The common thread is that AI makes things that used to be expensive—content moderation, reputation assessment, behavioral analysis—nearly free. That economic shift creates pressure to automate. Human moderators are slow and don’t scale; AI is fast and handles billions of interactions. Authentic human judgment is valuable but costly; algorithmic assessment is cheap and consistent. Every platform faces the same calculation: how much humanity can we replace with automation before we lose what made us valuable in the first place?
Reddit is further along this path than most, partly because it has stronger business incentives to profile users. The data licensing deals create pressure to demonstrate content quality. The advertising business creates pressure to enable better targeting. The competition with Google for search traffic creates pressure to deploy AI-enhanced features. All of these push in the same direction: more profiling, more automation, more algorithmic control.

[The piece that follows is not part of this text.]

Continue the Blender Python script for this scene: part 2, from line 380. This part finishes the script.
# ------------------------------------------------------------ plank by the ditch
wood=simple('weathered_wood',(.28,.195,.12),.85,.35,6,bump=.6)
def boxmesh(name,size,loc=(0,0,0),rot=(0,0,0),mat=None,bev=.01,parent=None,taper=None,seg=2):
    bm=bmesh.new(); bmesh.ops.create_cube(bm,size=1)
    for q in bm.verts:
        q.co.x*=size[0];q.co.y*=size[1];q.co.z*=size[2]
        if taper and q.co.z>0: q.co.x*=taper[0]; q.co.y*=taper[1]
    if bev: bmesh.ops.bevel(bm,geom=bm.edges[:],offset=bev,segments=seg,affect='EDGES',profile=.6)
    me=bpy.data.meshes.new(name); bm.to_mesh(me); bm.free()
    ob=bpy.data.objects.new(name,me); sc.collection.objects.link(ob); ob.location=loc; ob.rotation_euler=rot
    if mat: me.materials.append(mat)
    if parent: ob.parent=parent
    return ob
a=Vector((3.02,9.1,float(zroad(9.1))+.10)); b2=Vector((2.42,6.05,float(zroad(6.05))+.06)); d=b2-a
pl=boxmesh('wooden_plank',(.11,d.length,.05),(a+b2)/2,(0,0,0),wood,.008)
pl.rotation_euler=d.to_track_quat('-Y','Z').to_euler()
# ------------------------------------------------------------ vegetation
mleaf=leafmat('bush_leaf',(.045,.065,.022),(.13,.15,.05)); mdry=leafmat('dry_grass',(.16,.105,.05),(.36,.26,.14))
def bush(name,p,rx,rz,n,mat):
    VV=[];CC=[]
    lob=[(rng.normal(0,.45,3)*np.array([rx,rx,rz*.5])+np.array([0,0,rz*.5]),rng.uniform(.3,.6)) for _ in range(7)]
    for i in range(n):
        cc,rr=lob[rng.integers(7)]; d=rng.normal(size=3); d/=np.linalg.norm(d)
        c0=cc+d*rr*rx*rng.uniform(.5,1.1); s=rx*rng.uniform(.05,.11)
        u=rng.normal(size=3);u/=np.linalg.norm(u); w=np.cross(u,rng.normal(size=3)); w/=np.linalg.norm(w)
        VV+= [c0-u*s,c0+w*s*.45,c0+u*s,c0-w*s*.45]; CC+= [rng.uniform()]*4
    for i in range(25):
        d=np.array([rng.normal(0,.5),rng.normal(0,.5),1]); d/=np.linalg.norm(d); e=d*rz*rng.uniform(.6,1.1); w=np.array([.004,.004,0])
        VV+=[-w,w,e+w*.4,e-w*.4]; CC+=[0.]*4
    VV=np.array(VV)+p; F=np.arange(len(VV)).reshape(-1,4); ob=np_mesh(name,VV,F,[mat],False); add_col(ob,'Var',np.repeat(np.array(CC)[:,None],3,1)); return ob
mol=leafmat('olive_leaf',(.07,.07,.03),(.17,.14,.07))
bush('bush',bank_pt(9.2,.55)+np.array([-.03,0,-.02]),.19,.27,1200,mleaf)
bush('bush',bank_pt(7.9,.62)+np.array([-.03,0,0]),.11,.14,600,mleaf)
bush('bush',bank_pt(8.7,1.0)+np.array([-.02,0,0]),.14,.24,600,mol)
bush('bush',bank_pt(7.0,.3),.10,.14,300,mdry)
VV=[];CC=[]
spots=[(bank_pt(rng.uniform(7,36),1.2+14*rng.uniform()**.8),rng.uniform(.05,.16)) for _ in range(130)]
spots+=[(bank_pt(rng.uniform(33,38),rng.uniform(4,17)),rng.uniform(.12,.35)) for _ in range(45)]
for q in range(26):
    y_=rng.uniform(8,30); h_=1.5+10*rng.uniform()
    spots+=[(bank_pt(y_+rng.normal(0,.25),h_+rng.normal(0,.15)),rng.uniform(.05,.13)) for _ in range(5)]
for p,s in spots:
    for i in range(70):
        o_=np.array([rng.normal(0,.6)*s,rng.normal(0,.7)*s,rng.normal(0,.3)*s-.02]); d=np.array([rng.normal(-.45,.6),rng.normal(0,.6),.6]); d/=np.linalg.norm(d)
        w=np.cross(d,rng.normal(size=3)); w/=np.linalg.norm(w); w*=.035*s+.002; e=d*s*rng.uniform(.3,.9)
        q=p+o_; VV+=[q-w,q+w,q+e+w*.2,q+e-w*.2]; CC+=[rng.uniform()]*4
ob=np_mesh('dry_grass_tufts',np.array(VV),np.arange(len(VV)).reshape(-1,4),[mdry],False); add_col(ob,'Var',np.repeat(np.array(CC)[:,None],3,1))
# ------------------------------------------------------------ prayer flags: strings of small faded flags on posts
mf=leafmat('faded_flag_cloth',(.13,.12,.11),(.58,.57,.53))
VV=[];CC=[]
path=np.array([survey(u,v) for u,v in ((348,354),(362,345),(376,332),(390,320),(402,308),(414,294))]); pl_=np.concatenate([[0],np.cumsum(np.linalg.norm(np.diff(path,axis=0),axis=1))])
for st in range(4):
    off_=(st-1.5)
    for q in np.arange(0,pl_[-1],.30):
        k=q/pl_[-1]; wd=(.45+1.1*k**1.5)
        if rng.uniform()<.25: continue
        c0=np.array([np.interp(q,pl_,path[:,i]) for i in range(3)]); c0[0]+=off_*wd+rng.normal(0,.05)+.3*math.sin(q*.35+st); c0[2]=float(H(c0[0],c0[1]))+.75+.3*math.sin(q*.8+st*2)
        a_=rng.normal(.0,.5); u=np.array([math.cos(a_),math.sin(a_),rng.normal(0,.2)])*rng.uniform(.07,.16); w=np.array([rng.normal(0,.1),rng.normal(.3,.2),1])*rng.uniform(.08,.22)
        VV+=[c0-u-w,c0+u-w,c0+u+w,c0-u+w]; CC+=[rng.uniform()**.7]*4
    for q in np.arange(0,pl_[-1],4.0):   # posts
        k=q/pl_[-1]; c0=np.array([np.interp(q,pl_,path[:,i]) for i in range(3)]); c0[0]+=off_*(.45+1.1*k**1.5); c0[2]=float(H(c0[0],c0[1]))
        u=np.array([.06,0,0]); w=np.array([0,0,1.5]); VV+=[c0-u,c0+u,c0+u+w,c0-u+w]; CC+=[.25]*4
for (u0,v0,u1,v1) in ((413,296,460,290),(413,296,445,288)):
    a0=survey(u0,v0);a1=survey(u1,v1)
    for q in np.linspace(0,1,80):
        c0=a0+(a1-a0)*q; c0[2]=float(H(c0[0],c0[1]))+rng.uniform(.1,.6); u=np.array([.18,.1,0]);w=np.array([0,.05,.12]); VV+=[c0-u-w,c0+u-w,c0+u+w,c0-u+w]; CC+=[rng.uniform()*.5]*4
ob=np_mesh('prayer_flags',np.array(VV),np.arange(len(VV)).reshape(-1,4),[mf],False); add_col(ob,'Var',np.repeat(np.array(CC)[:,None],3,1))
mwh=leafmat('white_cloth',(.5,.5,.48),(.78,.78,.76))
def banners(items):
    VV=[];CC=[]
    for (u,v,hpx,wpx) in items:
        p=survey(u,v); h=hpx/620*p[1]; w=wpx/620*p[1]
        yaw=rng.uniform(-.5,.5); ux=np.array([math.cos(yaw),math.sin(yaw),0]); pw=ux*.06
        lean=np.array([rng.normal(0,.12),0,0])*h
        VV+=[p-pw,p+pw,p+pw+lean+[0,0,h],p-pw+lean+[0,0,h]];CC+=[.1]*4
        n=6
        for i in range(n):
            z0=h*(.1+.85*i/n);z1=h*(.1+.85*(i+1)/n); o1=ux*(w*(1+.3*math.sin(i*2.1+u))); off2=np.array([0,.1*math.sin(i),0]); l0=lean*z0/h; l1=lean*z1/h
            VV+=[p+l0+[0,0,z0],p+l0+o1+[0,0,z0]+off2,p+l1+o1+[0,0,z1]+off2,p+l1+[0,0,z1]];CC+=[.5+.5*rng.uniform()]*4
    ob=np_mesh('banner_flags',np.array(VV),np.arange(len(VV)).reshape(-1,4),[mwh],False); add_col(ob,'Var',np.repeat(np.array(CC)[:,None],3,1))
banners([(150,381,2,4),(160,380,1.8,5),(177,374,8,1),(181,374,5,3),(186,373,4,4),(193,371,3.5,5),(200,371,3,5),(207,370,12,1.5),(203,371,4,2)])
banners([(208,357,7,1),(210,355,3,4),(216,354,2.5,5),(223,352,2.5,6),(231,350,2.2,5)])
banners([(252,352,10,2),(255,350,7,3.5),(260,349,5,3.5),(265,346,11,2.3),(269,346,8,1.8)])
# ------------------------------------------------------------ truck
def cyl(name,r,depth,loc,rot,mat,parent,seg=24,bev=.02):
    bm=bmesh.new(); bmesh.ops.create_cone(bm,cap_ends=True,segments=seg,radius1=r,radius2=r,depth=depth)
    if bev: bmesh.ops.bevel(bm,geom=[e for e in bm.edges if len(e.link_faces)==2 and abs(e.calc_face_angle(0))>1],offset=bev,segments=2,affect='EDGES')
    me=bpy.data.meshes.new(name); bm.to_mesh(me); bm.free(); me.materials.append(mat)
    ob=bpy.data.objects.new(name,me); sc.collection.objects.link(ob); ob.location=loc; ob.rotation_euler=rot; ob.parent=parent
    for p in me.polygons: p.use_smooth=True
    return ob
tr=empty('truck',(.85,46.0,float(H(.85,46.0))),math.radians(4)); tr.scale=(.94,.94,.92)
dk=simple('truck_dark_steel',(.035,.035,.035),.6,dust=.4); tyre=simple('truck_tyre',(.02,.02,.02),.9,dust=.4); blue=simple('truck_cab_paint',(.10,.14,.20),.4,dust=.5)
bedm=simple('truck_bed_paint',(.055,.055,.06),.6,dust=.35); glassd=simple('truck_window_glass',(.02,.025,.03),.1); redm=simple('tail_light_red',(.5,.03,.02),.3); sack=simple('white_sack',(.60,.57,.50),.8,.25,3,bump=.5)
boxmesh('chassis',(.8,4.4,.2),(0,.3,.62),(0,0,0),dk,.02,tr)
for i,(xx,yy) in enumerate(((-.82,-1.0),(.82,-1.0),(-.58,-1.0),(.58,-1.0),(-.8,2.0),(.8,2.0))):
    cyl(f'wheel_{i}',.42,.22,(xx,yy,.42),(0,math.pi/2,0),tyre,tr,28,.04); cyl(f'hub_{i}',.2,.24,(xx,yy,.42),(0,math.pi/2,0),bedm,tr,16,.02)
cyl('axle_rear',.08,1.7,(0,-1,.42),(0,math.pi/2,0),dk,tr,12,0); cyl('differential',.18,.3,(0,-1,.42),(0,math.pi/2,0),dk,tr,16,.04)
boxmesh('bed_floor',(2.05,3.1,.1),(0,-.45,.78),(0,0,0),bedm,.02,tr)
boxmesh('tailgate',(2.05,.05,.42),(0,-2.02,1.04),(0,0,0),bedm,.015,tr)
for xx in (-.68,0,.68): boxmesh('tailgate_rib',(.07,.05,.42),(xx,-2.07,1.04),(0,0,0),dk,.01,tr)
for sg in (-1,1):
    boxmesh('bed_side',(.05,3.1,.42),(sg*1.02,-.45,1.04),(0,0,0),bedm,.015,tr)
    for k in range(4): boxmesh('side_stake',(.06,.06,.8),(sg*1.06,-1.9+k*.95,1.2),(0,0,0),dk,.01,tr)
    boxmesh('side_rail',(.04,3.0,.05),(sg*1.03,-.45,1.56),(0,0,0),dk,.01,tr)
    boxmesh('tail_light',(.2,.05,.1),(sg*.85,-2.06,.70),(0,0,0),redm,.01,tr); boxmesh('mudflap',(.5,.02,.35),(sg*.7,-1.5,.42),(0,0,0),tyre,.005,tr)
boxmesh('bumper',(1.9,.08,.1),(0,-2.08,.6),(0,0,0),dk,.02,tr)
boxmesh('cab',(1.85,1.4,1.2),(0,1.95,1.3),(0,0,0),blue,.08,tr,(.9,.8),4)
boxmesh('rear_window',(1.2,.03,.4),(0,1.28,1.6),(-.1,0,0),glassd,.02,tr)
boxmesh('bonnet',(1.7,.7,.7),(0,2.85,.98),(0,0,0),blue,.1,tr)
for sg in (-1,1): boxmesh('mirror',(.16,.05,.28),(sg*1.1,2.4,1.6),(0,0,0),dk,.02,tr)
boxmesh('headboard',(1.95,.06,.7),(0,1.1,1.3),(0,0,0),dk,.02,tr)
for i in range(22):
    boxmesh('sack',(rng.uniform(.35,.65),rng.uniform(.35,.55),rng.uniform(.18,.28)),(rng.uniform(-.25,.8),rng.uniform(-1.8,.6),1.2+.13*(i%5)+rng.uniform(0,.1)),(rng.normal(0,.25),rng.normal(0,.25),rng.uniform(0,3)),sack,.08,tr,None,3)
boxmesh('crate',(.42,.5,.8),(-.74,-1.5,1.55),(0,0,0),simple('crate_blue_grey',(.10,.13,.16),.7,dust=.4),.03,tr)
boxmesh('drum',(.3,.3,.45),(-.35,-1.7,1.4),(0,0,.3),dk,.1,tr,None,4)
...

The outcome probably isn’t that Reddit becomes an AI-dominated dystopia where human moderators disappear and users are sorted into reputation tiers. The more likely path is gradual drift. Features get added incrementally. Each one seems reasonable in isolation. Together, they slowly transform what the platform is and how it functions. Users adapt, moderators adjust, and eventually the new normal feels natural—even though it bears little resemblance to what Reddit was five years ago.
That drift matters because Reddit occupies a unique position in the internet ecosystem. It’s where people go for unfiltered human opinion. It’s where niche communities gather around shared interests. It’s where knowledge gets built collaboratively through discussion. If Reddit becomes just another algorithmically curated feed optimized for engagement and advertiser revenue, that’s not just a loss for Reddit users. It’s a loss for the internet as a whole.
The question isn’t whether AI will be part of Reddit’s future—it clearly will be. The question is whether Reddit can integrate AI in ways that enhance community and conversation rather than replacing them. So far, the evidence suggests Reddit is choosing efficiency and revenue over authenticity and trust. That might be the right business decision. But it’s worth being clear about what’s being traded away.
Reddit’s AI is already judging users. The profiles exist, the labels are being applied, and the infrastructure for scaled behavioral analysis is being built. What happens next depends on choices Reddit makes about transparency, consent, and the appropriate boundaries for algorithmic assessment. But it also depends on whether users, regulators, and competitors push back hard enough to force different choices.
Right now, the path of least resistance leads toward more profiling, more automation, and more invisible algorithmic control. Changing that trajectory requires recognizing what’s at stake: not just privacy in the abstract, but the ability to participate in online communities without every word you write feeding into a permanent behavioral record that shapes how you’re treated. That’s the real change Reddit’s quiet AI deployment represents. Everything else is downstream from there.